Though he was out of the public eye and al-Qaeda seemed to be weakening, bin Laden never yielded control of his worldwide organization, U.S. officials said Wednesday.
His personal, handwritten journal and his massive collection of computer files reveal his hand at work in every recent major al-Qaeda threat, including plots in Europe last year that had travellers and embassies on high alert, two officials said.
They described the intelligence to The Associated Press only on condition of anonymity because they were not authorized to talk publicly about what was found in bin Laden's hideout. Analysts are continuing to review the documents.
The information shatters the government's conventional thinking about bin Laden, who had been regarded for years as mostly an inspirational figurehead whose years in hiding made him too marginalized to maintain operational control of the organization he founded.

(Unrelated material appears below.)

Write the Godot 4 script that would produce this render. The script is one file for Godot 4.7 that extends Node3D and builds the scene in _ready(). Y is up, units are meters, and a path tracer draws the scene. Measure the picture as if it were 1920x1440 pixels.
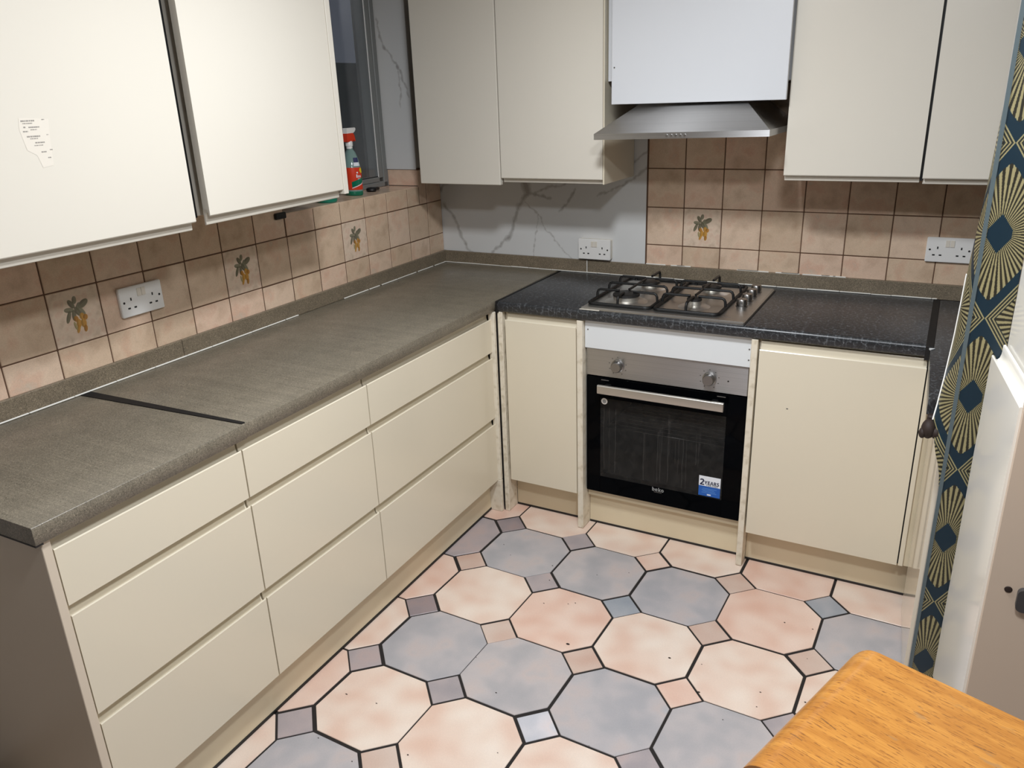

Instead, bin Laden was communicating from his walled compound in Pakistan with al-Qaeda's offshoots, including the Yemen branch that has emerged as the leading threat to the United States, the documents indicate.
Though there is no evidence yet that he was directly behind the attempted Dec. 25 Christmas Day 2009 bombing of a Detroit-bound airliner or the nearly successful attack on cargo planes heading for Chicago and Philadelphia, it is now clear that they bear some of bin Laden's hallmarks.
Don't limit attacks to New York City, he said in his writings. Consider other areas such as Los Angeles or smaller cities. Spread out the targets.
In one particularly macabre bit of mathematics, bin Laden's writings show him musing over just how many Americans he must kill to force the U.S. to withdraw from the Arab world.
He concludes that small attacks had not been enough. He tells his disciples that only a body count of thousands, something on the scale of the Sept. 11, 2001, attacks, would shift U.S. policy.
He also schemed about ways to sow political dissent in Washington and play political figures against one another, officials said.
The communications were in missives sent via plug-in computer storage devices called flash drives.
The devices were ferried to bin Laden's compound by couriers, a process that is slow but exceptionally difficult to track. Intelligence officials have not identified any new planned targets or plots in their initial analysis of the 100 or so flash drives and five computers that an assault team of Navy SEALs hauled away after killing bin Laden.